Richard Hays, in Echoes of Scripture in the Gospels, writes, “…the witness-bearing of Jesus’ disciples that the nations are to receive the light of the revelation that Isaiah promised…” foreshadowed by Simeon and the whole of the Gospel narrative. (272)
We are of course always reading backward from our perspective. But Luke is careful to interpret the Old Testament prophecies, especially Isaiah, as always having meant that this light, this restored kingdom of Israel, is one that includes the gentiles.
The task here for the missional preacher is to think carefully about who we are speaking to in and what the invitation to us is. It would be normal for us to read back in that in fact we are the Gentiles and Luke’s prophecy and the work of Jesus and the Holy Spirit has been successful for here we are. Yet Luke’s missiological premise and our responsibility cannot be shirked so easily. The question for the sermon hearer and church goer is: who are our gentiles today?

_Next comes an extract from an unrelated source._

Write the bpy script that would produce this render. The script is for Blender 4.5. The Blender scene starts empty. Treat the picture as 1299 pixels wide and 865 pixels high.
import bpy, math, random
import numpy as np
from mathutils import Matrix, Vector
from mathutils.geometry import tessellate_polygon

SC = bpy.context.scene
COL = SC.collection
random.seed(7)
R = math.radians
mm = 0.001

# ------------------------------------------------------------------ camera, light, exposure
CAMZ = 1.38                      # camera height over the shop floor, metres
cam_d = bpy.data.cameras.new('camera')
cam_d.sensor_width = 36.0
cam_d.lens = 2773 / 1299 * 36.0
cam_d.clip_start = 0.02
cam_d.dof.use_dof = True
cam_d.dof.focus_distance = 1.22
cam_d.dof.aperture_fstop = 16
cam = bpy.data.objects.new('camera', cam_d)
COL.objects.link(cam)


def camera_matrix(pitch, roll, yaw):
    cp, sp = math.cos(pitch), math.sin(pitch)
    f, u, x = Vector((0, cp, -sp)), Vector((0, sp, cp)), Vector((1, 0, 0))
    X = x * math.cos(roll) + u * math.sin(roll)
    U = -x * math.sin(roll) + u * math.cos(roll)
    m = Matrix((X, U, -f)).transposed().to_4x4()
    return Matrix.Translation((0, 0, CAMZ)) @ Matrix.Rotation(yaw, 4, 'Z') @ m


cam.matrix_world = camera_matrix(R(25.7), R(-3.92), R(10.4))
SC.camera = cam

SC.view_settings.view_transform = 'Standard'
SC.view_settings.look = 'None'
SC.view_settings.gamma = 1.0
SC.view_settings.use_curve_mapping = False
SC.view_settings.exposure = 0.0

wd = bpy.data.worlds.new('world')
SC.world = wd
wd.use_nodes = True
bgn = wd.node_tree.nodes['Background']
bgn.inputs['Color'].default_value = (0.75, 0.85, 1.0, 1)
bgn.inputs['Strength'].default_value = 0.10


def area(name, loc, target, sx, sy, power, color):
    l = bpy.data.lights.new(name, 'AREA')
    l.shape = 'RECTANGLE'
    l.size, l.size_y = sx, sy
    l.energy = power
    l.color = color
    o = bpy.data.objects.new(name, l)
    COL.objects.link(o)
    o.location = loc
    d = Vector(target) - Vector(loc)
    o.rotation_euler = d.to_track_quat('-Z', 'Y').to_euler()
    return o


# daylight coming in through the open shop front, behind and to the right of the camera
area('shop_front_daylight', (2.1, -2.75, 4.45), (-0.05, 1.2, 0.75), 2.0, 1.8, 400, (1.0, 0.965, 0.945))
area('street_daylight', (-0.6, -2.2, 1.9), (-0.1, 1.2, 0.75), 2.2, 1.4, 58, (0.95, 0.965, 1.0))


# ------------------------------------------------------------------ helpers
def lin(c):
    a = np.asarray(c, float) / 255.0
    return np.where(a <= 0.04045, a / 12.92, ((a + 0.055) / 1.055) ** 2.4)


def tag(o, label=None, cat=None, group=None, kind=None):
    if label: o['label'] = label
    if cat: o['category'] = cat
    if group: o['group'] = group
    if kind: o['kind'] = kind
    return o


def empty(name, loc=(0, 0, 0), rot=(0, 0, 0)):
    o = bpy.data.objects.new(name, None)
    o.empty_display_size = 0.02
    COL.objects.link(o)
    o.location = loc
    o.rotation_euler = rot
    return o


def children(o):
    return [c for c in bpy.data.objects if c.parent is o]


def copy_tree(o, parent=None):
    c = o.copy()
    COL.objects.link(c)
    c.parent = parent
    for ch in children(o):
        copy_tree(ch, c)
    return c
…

It is my contention that we now hold the place of the religious in the Gospels or the disciples. We are the ones now responsible for answering the Holy Spirit’s invitation. The mission that once was to the “gentiles” is still held out to this church. It is an invitation to bear the light to all those who still live in darkness. And, to do so as disciples and bearers of that light. We were once far off, we were once the gentile, but no longer. Today we are the ones who shall be part of helping God in Christ Jesus restore the reign of God through the power of the Holy Spirit.
Whether we read this passage on the last day of Easter or on the Ascension, hear Luke’s invitation to tell the story of the risen and ascended Lord to the world.